Monday, September 12, 2011

Broom cast pieces

I love everything about broom casting. The process is involved but the ability to put my silver scrap to genuine use is fantastic. (Especially now that silver is $40 an ounce!)

Retrieving the broom cast pieces from the straw is like opening presents--there are fabulous surprises in there. Some duds too, but it's very cool to see the results. Some of the silver sort of wraps around the individual straw pieces and I have to slide them off the end to see what it looks like.  Those are great to use in jewelry because they have little areas that stick out and under and I can tuck a few pieces together.

Assembling them into an actual useable piece of jewelry is extremely time consuming. It's like putting together a teeny tiny puzzle by dropping the pieces into place with tweezers. I map out the piece by laying it all out, then take it apart to flux and add solder to it, then put the puzzle back together again, hopefully in the same (ish) order it was in before. My family thinks I'm out at my workbench making jewelry, but in my head I'm really doing this:


I have the tweezers. I grasp the silver and care.full.y. place it where I think it will go. Sometimes it stays there, but it often slides or falls, occasionally taking other pieces with it. So all of this stacking and re-stacking takes forever.

The soldering is also a guessing game; under the torch the piece seems to swell from the heat and the flux as it sort of bubbles up.

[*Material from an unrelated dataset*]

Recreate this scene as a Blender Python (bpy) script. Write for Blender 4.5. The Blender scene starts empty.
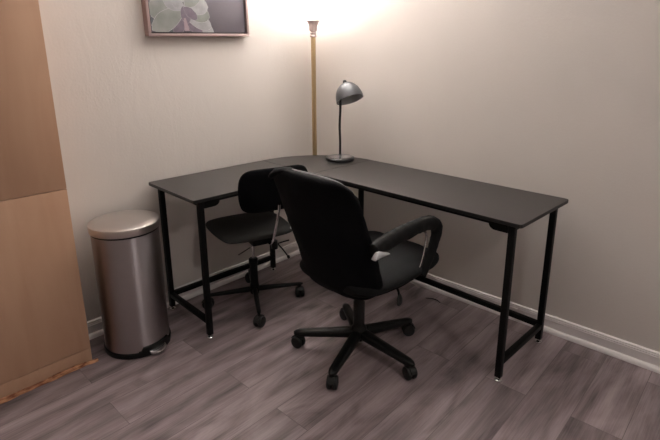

When everything settles back in, the pieces don't always end up where they're supposed to. Soldering the broom castings = multiple attempts.

So it can be frustrating and unrewarding. But when it works, it's glorious...probably because the road to the final product is filled with disappointments. 

Over the holiday weekend I made broom castings to work with and made two rings. Forget the sanding and polishing--just the broom casting sessions and the soldering took almost four hours.

But I love them. And that's really an understatement. I think they're weird and cool and interesting and fun all at the same time. And if nobody else thinks so....well, they both fit me and I would be happy to keep them!